Apply suggestions from code review

MaxenceGollier · dpo · MaxenceGollier · commit 470f23678045 · 2025-10-21T13:36:01.000-04:00
Co-authored-by: Dominique &lt;dominique.orban@gmail.com&gt;
diff --git a/paper/examples/Benchmark.tex b/paper/examples/Benchmark.tex
@@ -1,8 +1,9 @@
-\begin{tabular}{lcrrrrr}
+\begin{tabular}{llrrrrr}
   \hline
-  \textbf{Method} & \textbf{Status} & \textbf{$t$($s$)} & \textbf{$\#f$} & \textbf{$\#\nabla f$} & \textbf{$\#prox$} & \textbf{Objective} \\\hline
+  Method & Status & $t$($s$) & $\#f$ & $\#\nabla f$ & $\#prox$ & Objective \\\hline
   TR & first\_order & 3.9349 & 347 & 291 & 4037 & 179.837 \\
   R2N & first\_order & 1.9511 & 185 & 101 & 27932 & 192.493 \\
   LM & first\_order & 19.7826 & 6 & 2876 & 1001 & 201.186 \\
   LMTR & first\_order & 12.4967 & 11 & 1614 & 432 & 188.274 \\
+  \hline
 \end{tabular}
diff --git a/paper/paper.md b/paper/paper.md
@@ -37,7 +37,7 @@ header-includes: |
     \underset{x \in \mathbb{R}^n}{\text{minimize}} \quad f(x) + h(x) \quad \text{subject to} \quad c(x) = 0,
 \end{equation}
 where $f: \mathbb{R}^n \to \mathbb{R}$ and $c: \mathbb{R}^n \to \mathbb{R}^m$ are continuously differentiable, and $h: \mathbb{R}^n \to \mathbb{R} \cup \{+\infty\}$ is lower semi-continuous.
-The nonsmooth objective $h$ can be a *regularizer* such as a sparsity-inducing penalty, model simple constraints such as $x$ belonging to a simple convex set, or be a combination of both.
+The nonsmooth objective $h$ can be a *regularizer*, such as a sparsity-inducing penalty, model simple constraints, such as $x$ belonging to a simple convex set, or be a combination of both.
 All $f$, $h$ and $c$ can be nonconvex.
 RegularizedOptimization.jl provides a modular and extensible framework for solving \eqref{eq:nlp}, and developing novel solvers.
 Currently, the following solvers are implemented:
@@ -54,7 +54,7 @@ At each iteration, a step is computed by solving a subproblem of the form \eqref
 The solvers R2, R2DH and TRDH are particularly well suited to solve the subproblems, though they are general enough to solve \eqref{eq:nlp}.
 All solvers are implemented in place, so re-solves incur no allocations.
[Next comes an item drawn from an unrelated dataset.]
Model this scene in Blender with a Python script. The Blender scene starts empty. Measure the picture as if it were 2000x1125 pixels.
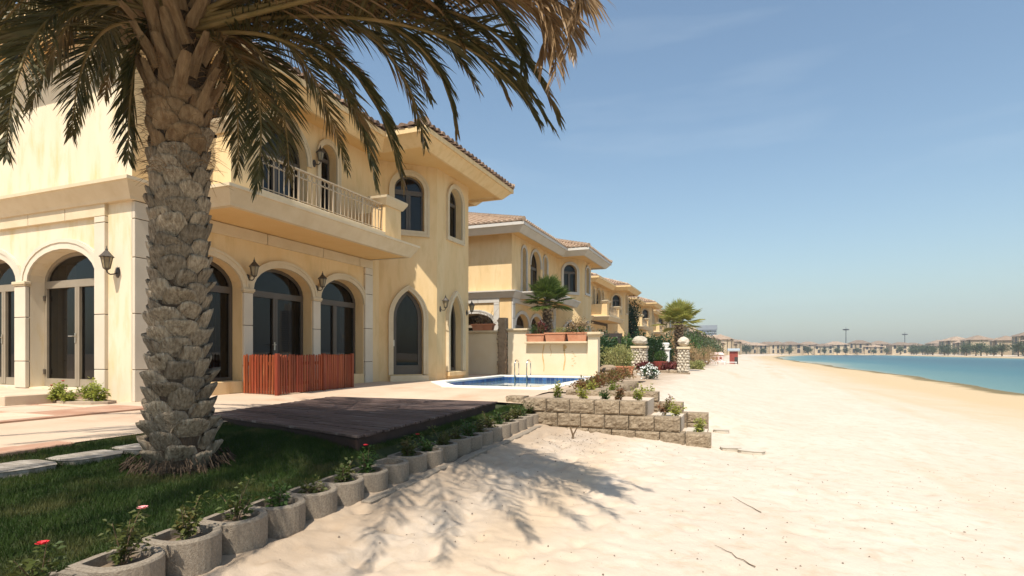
import bpy, math, random
import numpy as np
from mathutils import Vector, Matrix
from mathutils.geometry import tessellate_polygon

# ------------------------------------------------------------------ camera, sky, sun, exposure
scn = bpy.context.scene
EYE = 0.9                                   # eye height above the patio (z = 0), about 1.45 m above the sand
cam_d = bpy.data.cameras.new('camera'); cam = bpy.data.objects.new('camera', cam_d)
scn.collection.objects.link(cam); scn.camera = cam
cam.location = (0, 0, EYE)
cam.rotation_euler = (math.radians(90), 0, math.radians(21.58))
cam_d.sensor_width = 36; cam_d.lens = 19.57; cam_d.shift_y = 0.0627
cam_d.clip_start = 0.05; cam_d.clip_end = 6000

SUN_T = Vector((-0.06, 0.60, -1.0)).normalized()      # the way the light travels
SUN_EL = math.asin(-SUN_T.z)
SUN_ROT = math.atan2(-SUN_T.x, -SUN_T.y)              # compass angle of the sun, from +Y towards +X
w = bpy.data.worlds.new('World'); scn.world = w; w.use_nodes = True
wn = w.node_tree.nodes; wl = w.node_tree.links
sky = wn.new('ShaderNodeTexSky'); sky.sky_type = 'NISHITA'; sky.sun_disc = False
sky.sun_elevation = SUN_EL; sky.sun_rotation = SUN_ROT
sky.air_density = 1.3; sky.dust_density = 1.3; sky.ozone_density = 2.0; sky.altitude = 0
bg = wn['Background']; bg.inputs['Strength'].default_value = 0.108
tint = wn.new('ShaderNodeMix'); tint.data_type = 'RGBA'; tint.blend_type = 'MULTIPLY'; tint.inputs['Factor'].default_value = 1.0
tint.inputs['B'].default_value = (0.97, 1.04, 1.03, 1)          # the whole dome a touch more cyan
wc = wn.new('ShaderNodeTexCoord'); wm = wn.new('ShaderNodeMapping'); wm.inputs['Scale'].default_value = (1.0, 1.6, 7.0); wl.new(wc.outputs['Generated'], wm.inputs['Vector'])
cn = wn.new('ShaderNodeTexNoise'); cn.inputs['Scale'].default_value = 2.4; cn.inputs['Detail'].default_value = 7; wl.new(wm.outputs[0], cn.inputs['Vector'])
cr = wn.new('ShaderNodeMapRange'); cr.inputs['From Min'].default_value = 0.56; cr.inputs['From Max'].default_value = 0.80; cr.inputs['To Max'].default_value = 0.10; wl.new(cn.outputs['Fac'], cr.inputs['Value'])
cm = wn.new('ShaderNodeMix'); cm.data_type = 'RGBA'; cm.inputs['B'].default_value = (7.5, 7.6, 7.8, 1)      # faint wisps of high cloud, all over the dome
wl.new(cr.outputs[0], cm.inputs['Factor']); wl.new(sky.outputs[0], cm.inputs['A']); wl.new(cm.outputs['Result'], tint.inputs['A']); wl.new(tint.outputs['Result'], bg.inputs['Color'])
sd = bpy.data.lights.new('sun', 'SUN'); so = bpy.data.objects.new('sun', sd); scn.collection.objects.link(so)
sd.energy = 4.9; sd.angle = math.radians(0.53); sd.color = (1.0, 0.93, 0.82)
so.rotation_euler = SUN_T.to_track_quat('-Z', 'Y').to_euler(); so.location = (0, -20, 40)
scn.view_settings.view_transform = 'Standard'; scn.view_settings.look = 'None'
scn.view_settings.gamma = 1.0; scn.view_settings.exposure = 0.42
scn.view_settings.use_curve_mapping = False

# ------------------------------------------------------------------ helpers
COL = scn.collection
rng = random.Random(7)
nrs = np.random.RandomState(11)

def tag(o, label=None, cat=None, group=None, kind=None):
    if label: o['label'] = label
    if cat: o['category'] = cat
    if group: o['group'] = group
    if kind: o['kind'] = kind
    return o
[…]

 To illustrate our claim of extensibility, a first version of the AL solver was implemented by an external contributor.
-Furthermore, a nonsmooth penalty approach, described in [@diouane-gollier-orban-2024] is currently being developed, relying on the library’s solvers to efficiently solve its subproblems.
+Furthermore, a nonsmooth penalty approach, described in [@diouane-gollier-orban-2024] is currently being developed, that relies on the library to efficiently solve the subproblems.
 
 <!-- ## Requirements of the ShiftedProximalOperators.jl -->
 <!---->
@@ -68,7 +68,7 @@ Furthermore, a nonsmooth penalty approach, described in [@diouane-gollier-orban-
 ## Model-based framework for nonsmooth methods
 
 In Julia, \eqref{eq:nlp} can be solved using [ProximalAlgorithms.jl](https://github.com/JuliaFirstOrder/ProximalAlgorithms.jl), which implements splitting schemes and  line-search–based methods [@stella-themelis-sopasakis-patrinos-2017;@themelis-stella-patrinos-2017].
-Among others, the **PANOC** [@stella-themelis-sopasakis-patrinos-2017] solver takes a step along a direction $d$, which depends on the L-BFGS Quasi-Newton approximation of $f$, followed by proximal steps on $h$.
+Among others, the **PANOC** [@stella-themelis-sopasakis-patrinos-2017] solver takes a step along a direction $d$, which depends on the L-BFGS quasi-Newton approximation of $f$, followed by proximal steps on $h$.
 
 By contrast, [RegularizedOptimization.jl](https://github.com/JuliaSmoothOptimizers/RegularizedOptimization.jl) focuses on model-based trust-region and quadratic regularization methods, which typically require fewer evaluations of $f$ and its gradient than first-order line search methods, at the expense of more evaluations of proximal operators [@aravkin-baraldi-orban-2022].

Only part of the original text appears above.